Loving an addict is the hardest thing you will ever do. An addict will tell you anything they think you want to hear. They are masters at manipulation. They can cry on cue. They will tell you what an awful life they had and how no one (except you) understands them. They literally prey on our goodness.

It seems so very simple. The addict needs to stop taking drugs. They need to get into treatment. What's the big deal? Just do it. But they won't. So we try harder to help them see that it's all they need to do. We give them money because they haven't eaten in days. They will actually choose DRUGS over FOOD! What on earth is wrong with them? We give them shelter so that they can sleep in a warm environment. And then they DISAPPEAR. Why would they leave a warm bed and disappear for days, weeks or months? Everything that is intuitive to us to help someone doesn't help them. WHY??????

There have been experiments with rats. Once the scientists get the critter hooked on drugs. They present them with equal opportunities for food or for the drug. The rats will choose drugs over the food. The drug actually overrides the rats natural instincts for survival.

Addicts aren't doing the things they do to be purposefully mean. They aren't stupid. Their brain chemistry gets messed up. But we continue to treat them as though they don't have messed up brain chemistry. The "right" way to deal with a drug addict goes against every fiber of our being. It's really messed up.

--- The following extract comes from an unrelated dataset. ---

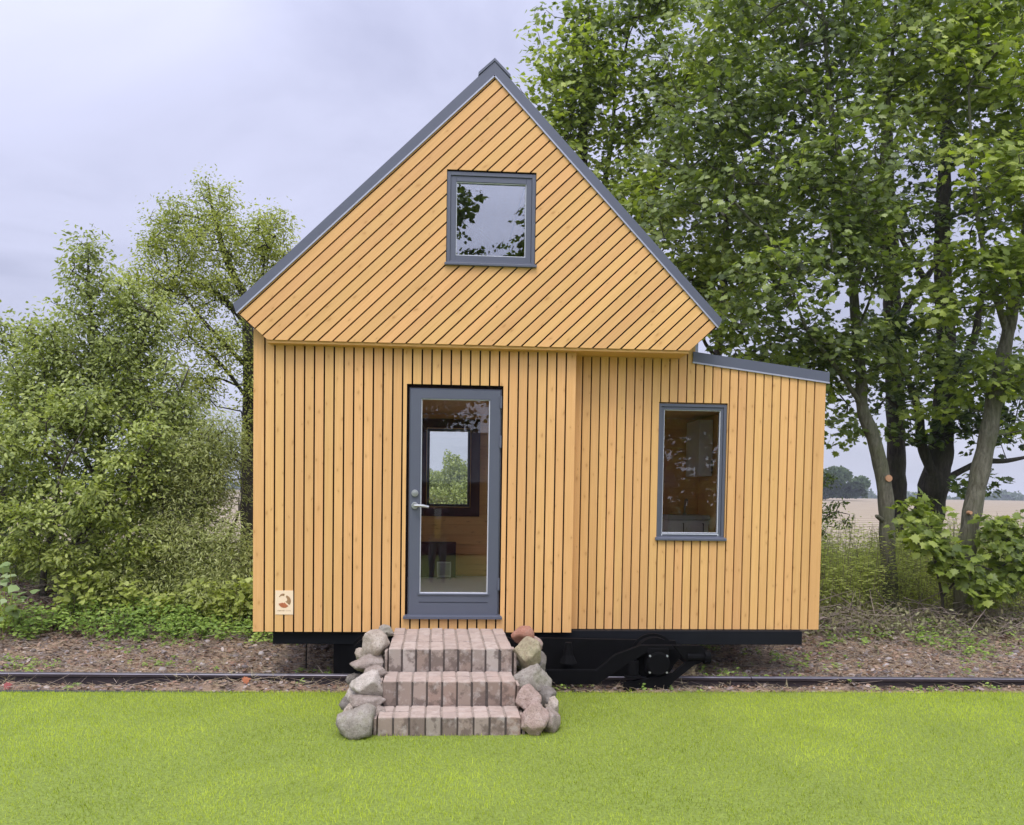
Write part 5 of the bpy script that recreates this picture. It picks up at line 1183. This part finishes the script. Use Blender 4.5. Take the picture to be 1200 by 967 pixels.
for k in range(42): 
    xa = -3.9+k*.205
    mb.add([(xa, 1.75, 1.92), (xa+.20, 1.75, 1.92), (xa+.20, -.5, 3.45), (xa, -.5, 3.45), (xa, 1.75, 1.98), (xa+.20, 1.75, 1.98), (xa+.20, -.5, 3.51), (xa, -.5, 3.51)], [(0,3,2,1),(4,5,6,7),(0,1,5,4),(1,2,6,5),(2,3,7,6),(3,0,4,7)])
    mb.add([(xa, -2.75, 1.92), (xa+.20, -2.75, 1.92), (xa+.20, -.505, 3.45), (xa, -.505, 3.45), (xa, -2.75, 1.98), (xa+.20, -2.75, 1.98), (xa+.20, -.505, 3.51), (xa, -.505, 3.51)], [(0,1,2,3),(7,6,5,4),(0,4,5,1),(1,5,6,2),(2,6,7,3),(3,7,4,0)])
mb.build('roof', GREYR, tb)

# --- the damp air over the fields
bm = bmesh.new(); bmesh.ops.create_cube(bm, size=1); me = bpy.data.meshes.new('haze'); bm.to_mesh(me); bm.free()
hz_o = link(bpy.data.objects.new('haze', me)); hz_o.scale = (1800, 960, 20); hz_o.location = (0, 380, 7.0); tag(hz_o, 'thin pale haze over the fields', 'haze', kind='stuff')
hm = bpy.data.materials.new('haze'); hm.use_nodes = True; hn = hm.node_tree; hn.nodes.clear()
ho = hn.nodes.new('ShaderNodeOutputMaterial'); pv = hn.nodes.new('ShaderNodeVolumePrincipled'); pv.inputs['Color'].default_value = (.86, .90, 1, 1); pv.inputs['Density'].default_value = HAZE; pv.inputs['Anisotropy'].default_value = .2
hn.links.new(pv.outputs[0], ho.inputs['Volume']); me.materials.append(hm)

# ================================================================== the photographer, mirrored in the door glass
SKIN = simple('skin', (.50, .30, .22), .55, 0, .05, 10); JACK = simple('navy_jacket', (.020, .023, .035), .8, 0, .15, 20); TEE = simple('two_tone_shirt', (.60, .46, .12), .8, 0, .05, 10)
TEEW = simple('white_cloth', (.68, .68, .70), .8, 0, .05); JEANS = simple('grey_jeans', (.17, .19, .23), .85, 0, .2, 40); SHOE = simple('dark_shoes', (.03, .03, .03), .6); HAIR = simple('brown_hair', (.045, .028, .018), .7, 0, .3, 60)
def skinned(name, pts, edges, mats, parent, levels=2, root=0, loc=(0, 0, 0), rot=0.0, matfun=None):
    me = bpy.data.meshes.new(name); me.from_pydata([p[:3] for p in pts], edges, []); o = bpy.data.objects.new(name, me); link(o, parent)
    md = o.modifiers.new('skin', 'SKIN'); md.use_smooth_shade = True
    for i, p in enumerate(pts):
        r_ = p[3] if isinstance(p[3], tuple) else (p[3], p[3]); me.skin_vertices[0].data[i].radius = r_; me.skin_vertices[0].data[i].use_root = (i == root)
    sb = o.modifiers.new('sub', 'SUBSURF'); sb.levels = levels; sb.render_levels = levels
    dg = bpy.context.evaluated_depsgraph_get(); em = bpy.data.meshes.new_from_object(o.evaluated_get(dg)); o.modifiers.clear(); o.data = em
    for m in mats: em.materials.append(m)
    if matfun:
        for f in em.polygons:
            f.material_index = matfun(f.center)
    em.polygons.foreach_set('use_smooth', [True]*len(em.polygons)); return o
# local frame: x to the right in the picture, y away from the house is negative; the person faces +Y
PX, PY = .02, CAM.y-.40
man = tag(empty('person', (PX, PY, 0)), 'man in dark jacket and yellow shirt holding up a phone, mirrored in the door', 'person')
H = 1.64
pts = [(0, 0, .86, (.155, .105)), (0, 0, 1.00, (.150, .10)), (0, .0, 1.18, (.165, .11)), (0, -.01, 1.31, (.15, .095)), (0, -.005, 1.395, (.060, .060)), (0, .01, 1.455, (.058, .062)),
       (0, .015, 1.52, (.074, .092)), (0, .01, 1.59, (.076, .094)), (0, .005, 1.635, (.05, .06)),
       (-.165, -.01, 1.335, .062), (-.29, .05, 1.20, .052), (-.235, .24, 1.42, .040), (-.135, .335, 1.62, .026),
       (.165, -.01, 1.335, .062), (.29, .05, 1.20, .052), (.235, .24, 1.42, .040), (.125, .335, 1.62, .026),
       (-.085, 0, .80, .10), (-.10, .01, .46, .070), (-.105, -.02, .10, .048), (-.11, .02, .055, .042), (-.125, .15, .035, .038),
       (.085, 0, .80, .10), (.10, .01, .46, .070), (.105, -.02, .10, .048), (.11, .02, .055, .042), (.125, .15, .035, .038)]
ed = [(0, 1), (1, 2), (2, 3), (3, 4), (4, 5), (5, 6), (6, 7), (7, 8), (3, 9), (9, 10), (10, 11), (11, 12), (3, 13), (13, 14), (14, 15), (15, 16), (0, 17), (17, 18), (18, 19), (19, 20), (20, 21), (0, 22), (22, 23), (23, 24), (24, 25), (25, 26)]
def bodymat(c):
    if c.z > 1.385 and abs(c.x) < .10 and c.y < .15: return 0
    if c.y > .315: return 0
    if c.z > .84:
        if abs(c.x) < .075 and c.y > .03 and c.y < .2: return 3 if c.z > 1.17 else 2
        return 1
    return 4 if c.z > .095 else 5
body = skinned('body', pts, ed, [SKIN, JACK, TEE, TEEW, JEANS, SHOE], man, 2, 0, matfun=bodymat)
# hands: palm and five fingers each closed round the phone edge
for sx in (-1, 1):
    wx, wy, wz = (-.135 if sx < 0 else .125), .335, 1.62
    hp = [(wx, wy, wz, .022), (wx-sx*.022, wy+.022, wz+.05, (.030, .016)), (wx-sx*.030, wy+.030, wz+.085, (.030, .014))]; he = [(0, 1), (1, 2)]
    for k in range(4):
        bz = wz+.035+k*.019; l = (.9, 1.05, 1.0, .82)[3-k]; b_ = len(hp)
        hp += [(wx-sx*.030, wy+.040, bz, .0085), (wx-sx*.048*l, wy+.052, bz+.004, .0080), (wx-sx*.066*l, wy+.046, bz+.006, .0068)]; he += [(1 if k < 2 else 2, b_), (b_, b_+1), (b_+1, b_+2)]
    b_ = len(hp); hp += [(wx-sx*.030, wy+.004, wz+.045, .0105), (wx-sx*.055, wy+.004, wz+.062, .0095), (wx-sx*.078, wy+.012, wz+.066, .008)]; he += [(1, b_), (b_, b_+1), (b_+1, b_+2)]
    skinned('hand', hp, he, [SKIN], man, 1, 1)
# face, ears, hair
mb = MB(); mb.tube([(0, .095, 1.560), (0, .118, 1.530), (0, .112, 1.518)], [.010, .015, .012], 8); mb.build('nose', SKIN, man, smooth=True)
for sx in (-.03, .03):
    mb = MB(); mb.tube([(sx-.012, .100, 1.566), (sx, .106, 1.566), (sx+.012, .100, 1.566)], [.003, .007, .003], 8); mb.build('eye', HAIR, man, smooth=True)
    mb = MB(); s_ = 1 if sx > 0 else -1; mb.tube([(s_*.080, .005, 1.52), (s_*.092, .0, 1.55), (s_*.084, .008, 1.58)], [.008, .014, .010], 8); mb.build('ear', SKIN, man, smooth=True)
mb = MB(); mb.tube([(-.022, .100, 1.495), (0, .108, 1.493), (.022, .100, 1.495)], [.003, .006, .003], 8); mb.build('mouth', simple('lips', (.35, .13, .11), .5), man, smooth=True)
bm = bmesh.new(); bmesh.ops.create_uvsphere(bm, u_segments=24, v_segments=14, radius=1)
for v_ in bm.verts: v_.co = Vector((v_.co.x*.088, v_.co.y*.104-.008, v_.co.z*.092+1.592))
bmesh.ops.delete(bm, geom=[v_ for v_ in bm.verts if v_.co.z < 1.585 and v_.co.y > .01 or v_.co.z < 1.53], context='VERTS')
me = bpy.data.meshes.new('hair'); bm.to_mesh(me); bm.free(); me.materials.append(HAIR); ho_ = link(bpy.data.objects.new('hair', me), man)
bm = bmesh.new(); bmesh.ops.create_uvsphere(bm, u_segments=20, v_segments=12, radius=1)
for v_ in bm.verts: v_.co = Vector((v_.co.x*.072, v_.co.y*.085+.022, v_.co.z*.050+1.470))
me = bpy.data.meshes.new('beard'); bm.to_mesh(me); bm.free(); me.materials.append(HAIR); link(bpy.data.objects.new('beard', me), man)
# the phone itself, just behind the lens
ph_ = tag(empty('phone', (PX, CAM.y-.012, CAM.z)), 'dark phone held up in both hands, mirrored in the door glass', 'phone')
mb = MB(); mb.box(-.072, .078, -.008, 0, -.066, .012); mb.build('phone_body', BLACK, ph_, bevel=.003)


# ================================================================== WORLD / LIGHT
SUN_EL, SUN_AZ = R(61), R(196)   # azimuth from +Y clockwise: behind the camera
sd = Vector((math.sin(SUN_AZ)*math.cos(SUN_EL), math.cos(SUN_AZ)*math.cos(SUN_EL), math.sin(SUN_EL)))
w = bpy.data.worlds.new('World'); S.world = w; w.use_nodes = True; nt = w.node_tree
bg = nt.nodes['Background']; out = nt.nodes['World Output']
sky = N(nt, 'ShaderNodeTexSky'); sky.sky_type = 'NISHITA'; sky.sun_disc = False; sky.sun_elevation = SUN_EL; sky.sun_rotation = SUN_AZ; sky.air_density = 1.0; sky.dust_density = 2.0
L(nt, sky.outputs[0], bg.inputs[0]); bg.inputs[1].default_value = .10
tc = N(nt, 'ShaderNodeTexCoord').outputs['Generated']
sx = N(nt, 'ShaderNodeSeparateXYZ'); L(nt, tc, sx.inputs[0])
den = math_(nt, 'ADD', math_(nt, 'MAXIMUM', sx.outputs[2], 0.0), .22)
cx = N(nt, 'ShaderNodeCombineXYZ'); L(nt, math_(nt, 'DIVIDE', sx.outputs[0], den), cx.inputs[0]); L(nt, math_(nt, 'DIVIDE', sx.outputs[1], den), cx.inputs[1])
cl = noise(nt, mapping(nt, cx.outputs[0], (1, 1.25, 1), (3.3, .4, 0)), 1.25, 6, .52, .5)
cl2 = noise(nt, mapping(nt, cx.outputs[0], (1, 1, 1), (9, 2, 0)), .4, 3, .5)
cf = math_(nt, 'ADD', math_(nt, 'MULTIPLY', cl, .65), math_(nt, 'MULTIPLY', cl2, .35))
cc = ramp(nt, cf, [(.38, (.44, .46, .635)), (.48, (.565, .585, .775)), (.58, (.635, .655, .865))])
hz = math_(nt, 'POWER', math_(nt, 'SUBTRACT', 1, math_(nt, 'MAXIMUM', sx.outputs[2], 0), clamp=True), 9)
cc = mixc(nt, math_(nt, 'MULTIPLY', hz, .75), cc, (.72, .745, .85))
dp = N(nt, 'ShaderNodeVectorMath'); dp.operation = 'DOT_PRODUCT'; L(nt, tc, dp.inputs[0]); dp.inputs[1].default_value = sd
gl = math_(nt, 'POWER', math_(nt, 'MULTIPLY_ADD', dp.outputs['Value'], .5, .5, clamp=True), 3.4)
bg2 = N(nt, 'ShaderNodeBackground'); L(nt, cc, bg2.inputs[0]); L(nt, math_(nt, 'MULTIPLY_ADD', gl, 2.6, .755), bg2.inputs[1])
mx = N(nt, 'ShaderNodeMixShader'); mx.inputs[0].default_value = .92
L(nt, bg.outputs[0], mx.inputs[1]); L(nt, bg2.outputs[0], mx.inputs[2]); L(nt, mx.outputs[0], out.inputs[0])
sl = bpy.data.lights.new('sun', 'SUN'); sl.energy = 1.5; sl.angle = R(20); sl.color = (1, .95, .88)
so = bpy.data.objects.new('sun', sl); link(so); so.rotation_euler = (-sd).to_track_quat('-Z', 'Y').to_euler()
S.view_settings.view_transform = 'Standard'; S.view_settings.look = 'None'; S.view_settings.exposure = 0.39; S.view_settings.gamma = 1
S.view_settings.use_curve_mapping = False
S.cycles.max_bounces = 8; S.cycles.transparent_max_bounces = 12; S.cycles.diffuse_bounces = 5; S.cycles.use_denoising = True
# every house / wagon part hangs under an Empty placed at its own base: keep world positions
for o in house_parts: o.location = (-house.location[0], -house.location[1], -house.location[2])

I am so very sorry that you are dealing with addiction. If you are going to stick it out with her, be prepared for a very bumpy ride. No one NO ONE can tell someone what it's like to love an addict--it's one of those "you won't understand until you've experienced it" kind of things.

Just don't let it take you under. If you jump in to save a drowning person and they fight you, you have a choice.......hold on and drown with them.......or let them go and save yourself. If it gets to the point that you think you are going down with her too......let go.